Let us remember that Sojourner Truth was born in 1797. She was able to articulate a feminist…or indeed womanist theology. As a sojourner, Truth was able to stand outside her own (often non-existent) community and depend on the good-will of others, but especially of God…the Universal Life Force…the wholeness…the unity that helps us get over that mountain and to continue our sojourn for justice and of truth.

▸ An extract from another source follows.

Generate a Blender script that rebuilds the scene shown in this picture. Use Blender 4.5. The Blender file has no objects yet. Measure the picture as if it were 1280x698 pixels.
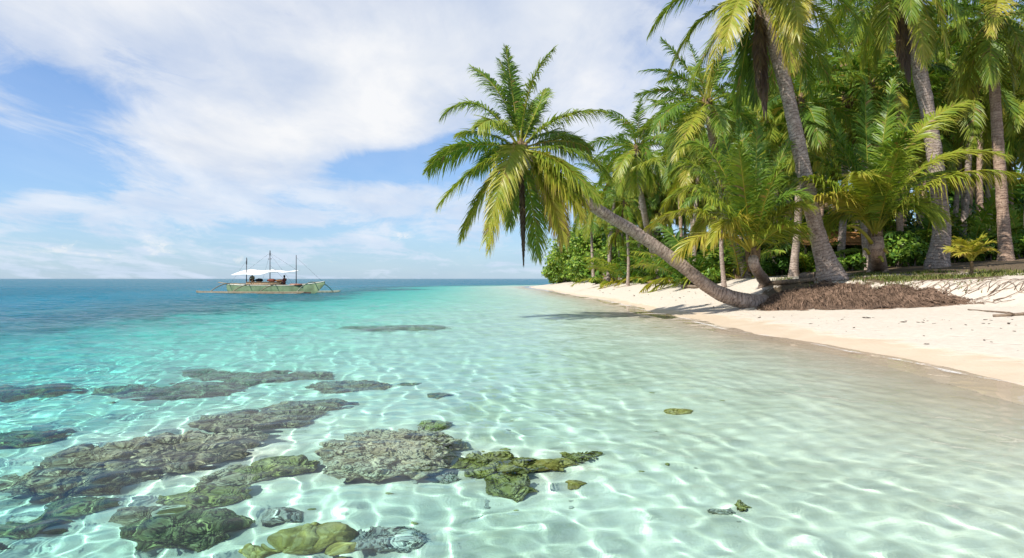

And this brings us to another teacher of mine, who is indeed an ancestor, Audre Lorde. In an essay entitled "Age, Race, Class and Sex: Women Redefining Difference" she wrote:
With honor and love
We have chosen each other
And the edge of each other’s battles
The war is the same
If we lose
Someday women’s blood will congeal
Upon a dead planet
If we win
There is no telling.
There is no telling…the possibility of this statement is powerful! Lorde spoke of the intersectionality of our identities… actually the necessity of wholeness…of forging new ways to survive with the strength of the All…the entire circle of life that provides ways of healing and love rather than the stagnation of former cycles of violence and oppression. May we join that circle, one that includes the wisdom of the elders and the ancestors, and dance.